When it was over, I began to seek literary events closer to home, and was thrilled to see there were so many. I live close to Melbourne, a designated City of Literature. Yes, what a place to be! We’re not just known as the home of the MCG and so many wonderful restaurants, but also host the Melbourne Writers Festival, the Williamstown Literary Festival, the Feminist Writers Festival, The Wheeler Centre, the School of Life, and many other events and organisations where members of my community gathered.

Even in the regional centre of Ballarat, there were visits by my idol, Anna Funder, and Alexander McCall Smith, whose No. 1 Ladies’ Detective Agency series I adore. Half an hour away, the picturesque little town of Clunes will host Hannah Kent and A.S. Patric, among many other literary heavyweights, during its annual Booktown event next month. Imagine, a ‘booktown’ so close to home.

Then there are all of the book clubs that provide the opportunity for readers to share their passion, meeting expressly to talk about books. A study of women aged over 25 who read at least one book in the past month revealed 56 percent were members of a book club, with 19 percent in two or more book clubs.

There really are a lot of us. And that is unarguably a good thing. After all, research supports the appeal of membership of clubs or communities. In fact, they can be a matter of survival. BMJ Journals last year revealed that social group membership in retirements was associated with reduced risk of premature death.

Retirees who had two group memberships prior to retirement had a 2 percent risk of death in the first six years of retirement if they maintained membership in two groups, a 5 percent risk if they lost one group and a 12 percent risk if they lost both groups. Furthermore, for every group membership that participants lost in the year following retirement, their experienced quality of life six years later was approximately 10 percent lower.
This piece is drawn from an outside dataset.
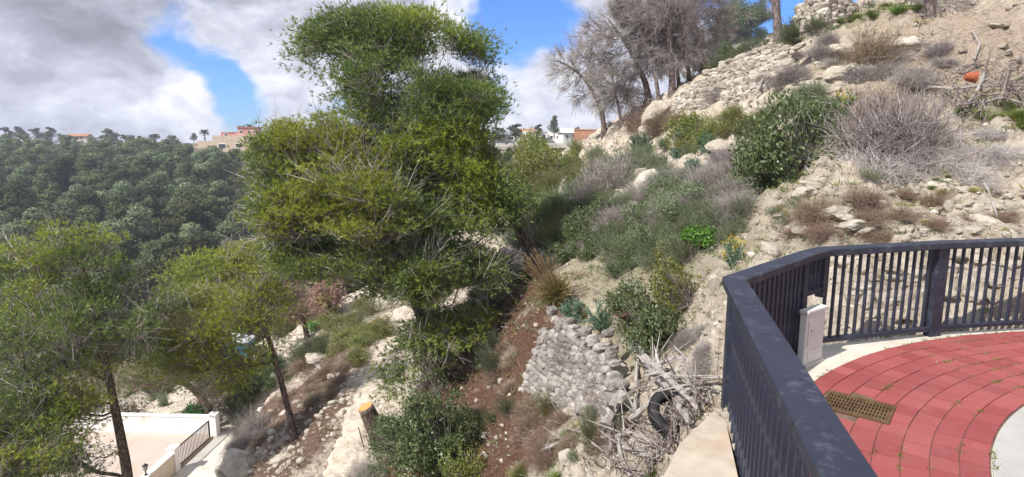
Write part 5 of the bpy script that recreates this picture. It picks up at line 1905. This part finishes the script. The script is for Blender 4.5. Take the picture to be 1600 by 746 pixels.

However, it is not just physically that members of the reading community gather. After joining Twitter and gravitating towards others who expressed an interest in books, either as writers, bloggers or readers, I have been surprised by the warmth, inclusiveness and enthusiasm of this community.

Using the #amreading hashtag, readers tweet about books that are inspiring or moving them. Publishers announce the latest releases and bloggers speak to authors about their books or how they write.

And the most passionate subgroup of all is the genre reader or writer, whether romance, sci-fi or fantasy. These groups are fiercely defensive and supportive of their own, carving out their own, solid place among the wider group of booklovers.

So, while the excitement of the AFL season dominates during winter, it is heartening to know that without hype or fanfare, there is another group that revels in the colder months, which are just right for sitting in a comfy chair by the fire or lying under a warm doona, books in our hands and smiles on our faces. This is my tribe.